Partant de ce constat, on pouvait espérer que Coppolani, en tant que principal interlocuteur du gouvernement pour le poker, plaide en faveur d’une baisse des taxes, qui serait profitable à tous, comme expliqué plus haut, mais aussi pour une mise en commun du marché avec nos voisins italiens et espagnols et pour l’implantation de nouvelles variantes.

Un discours “ça va mal à cause de notre politique depuis la régulation, changeons de politique” était ce qu’avaient envie d’entendre tous les acteurs du poker.

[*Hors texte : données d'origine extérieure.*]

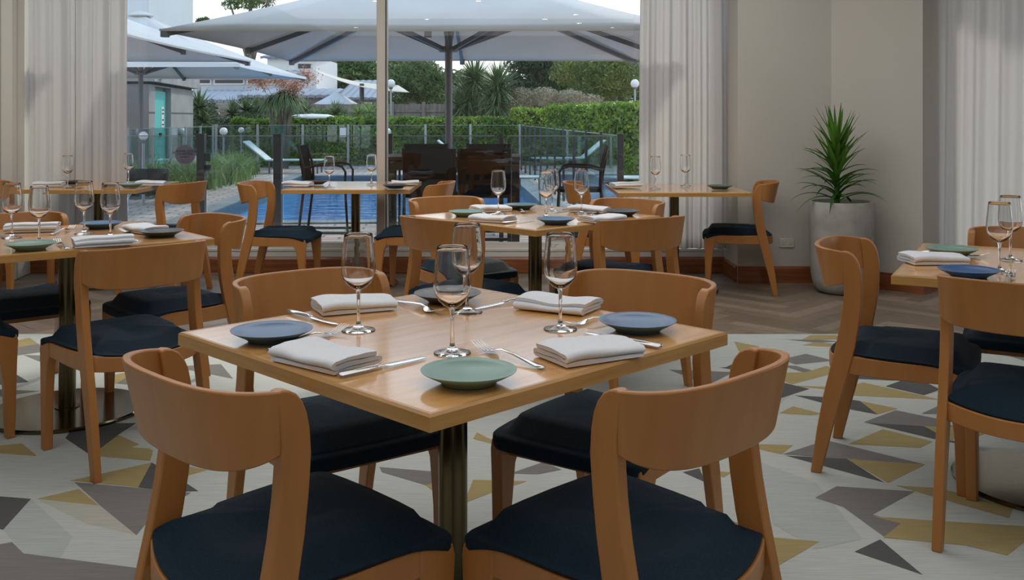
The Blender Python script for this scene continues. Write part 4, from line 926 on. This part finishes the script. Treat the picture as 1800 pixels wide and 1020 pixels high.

Las, quand on lui demanda les priorités de son mandat, le président de l’Arjel répondit :
“La protection des joueurs est une priorité permanente. A ce titre, nous réfléchissons à la mise en oeuvre d'indicateurs avancés de l'addiction. Nous devons par ailleurs être en mesure de surveiller les paris à l'étranger sur les compétitions françaises. On surveille l'activité en France mais nous n'avons aucune visibilité sur ce qui se passe en dehors. Par ailleurs, nous allons travailler main dans la main avec la Française des Jeux. La lutte contre l'illégalité est un combat sans fin. Nous surveillons 2.800 sites en permanence. L'an dernier, 1.021 ont été mis en demeure et 65 ont été « déconnectés » après saisine du tribunal de grande d'instance de Paris et action auprès des fournisseurs d'accès à Internet. Nous avons d'ailleurs encore saisi le TGI ces dernières semaines. Je crois aussi nécessaire de développer la recherche en France autour du jeu, et ce dans toutes ses dimensions. L'Arjel va travailler avec des universités.”